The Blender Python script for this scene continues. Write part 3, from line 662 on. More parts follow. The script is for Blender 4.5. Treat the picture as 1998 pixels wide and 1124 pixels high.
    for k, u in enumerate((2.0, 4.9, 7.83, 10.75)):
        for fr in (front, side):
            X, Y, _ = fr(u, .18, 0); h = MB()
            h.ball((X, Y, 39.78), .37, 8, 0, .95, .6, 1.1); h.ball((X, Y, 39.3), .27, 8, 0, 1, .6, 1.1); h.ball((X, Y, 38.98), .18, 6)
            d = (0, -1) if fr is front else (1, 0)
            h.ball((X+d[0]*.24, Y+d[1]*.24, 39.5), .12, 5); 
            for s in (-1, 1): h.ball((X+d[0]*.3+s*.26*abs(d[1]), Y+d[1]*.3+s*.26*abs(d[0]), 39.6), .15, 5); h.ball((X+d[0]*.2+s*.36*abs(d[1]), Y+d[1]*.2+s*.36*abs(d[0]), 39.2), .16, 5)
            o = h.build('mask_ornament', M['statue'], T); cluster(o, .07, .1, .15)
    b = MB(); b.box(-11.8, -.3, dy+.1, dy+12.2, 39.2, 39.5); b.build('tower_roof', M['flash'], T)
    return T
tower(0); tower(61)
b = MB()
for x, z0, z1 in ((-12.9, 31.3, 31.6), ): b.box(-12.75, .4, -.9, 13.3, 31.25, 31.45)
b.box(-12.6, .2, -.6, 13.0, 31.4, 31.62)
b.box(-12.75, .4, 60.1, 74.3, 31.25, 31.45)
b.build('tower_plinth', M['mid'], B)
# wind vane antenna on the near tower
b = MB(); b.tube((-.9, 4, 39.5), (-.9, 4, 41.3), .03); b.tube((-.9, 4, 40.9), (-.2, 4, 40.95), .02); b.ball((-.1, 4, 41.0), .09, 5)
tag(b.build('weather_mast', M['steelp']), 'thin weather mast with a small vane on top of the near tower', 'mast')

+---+

*Aim*.
Retype all of the material, keeping each line exact.

*Task response*.
The Blender Python script for this scene continues. Write part 3, from line 662 on. More parts follow. The script is for Blender 4.5. Treat the picture as 1998 pixels wide and 1124 pixels high.
    for k, u in enumerate((2.0, 4.9, 7.83, 10.75)):
        for fr in (front, side):
            X, Y, _ = fr(u, .18, 0); h = MB()
            h.ball((X, Y, 39.78), .37, 8, 0, .95, .6, 1.1); h.ball((X, Y, 39.3), .27, 8, 0, 1, .6, 1.1); h.ball((X, Y, 38.98), .18, 6)
            d = (0, -1) if fr is front else (1, 0)
            h.ball((X+d[0]*.24, Y+d[1]*.24, 39.5), .12, 5); 
            for s in (-1, 1): h.ball((X+d[0]*.3+s*.26*abs(d[1]), Y+d[1]*.3+s*.26*abs(d[0]), 39.6), .15, 5); h.ball((X+d[0]*.2+s*.36*abs(d[1]), Y+d[1]*.2+s*.36*abs(d[0]), 39.2), .16, 5)
            o = h.build('mask_ornament', M['statue'], T); cluster(o, .07, .1, .15)
    b = MB(); b.box(-11.8, -.3, dy+.1, dy+12.2, 39.2, 39.5); b.build('tower_roof', M['flash'], T)
    return T
tower(0); tower(61)
b = MB()
for x, z0, z1 in ((-12.9, 31.3, 31.6), ): b.box(-12.75, .4, -.9, 13.3, 31.25, 31.45)
b.box(-12.6, .2, -.6, 13.0, 31.4, 31.62)
b.box(-12.75, .4, 60.1, 74.3, 31.25, 31.45)
b.build('tower_plinth', M['mid'], B)
# wind vane antenna on the near tower
b = MB(); b.tube((-.9, 4, 39.5), (-.9, 4, 41.3), .03); b.tube((-.9, 4, 40.9), (-.2, 4, 40.95), .02); b.ball((-.1, 4, 41.0), .09, 5)
tag(b.build('weather_mast', M['steelp']), 'thin weather mast with a small vane on top of the near tower', 'mast')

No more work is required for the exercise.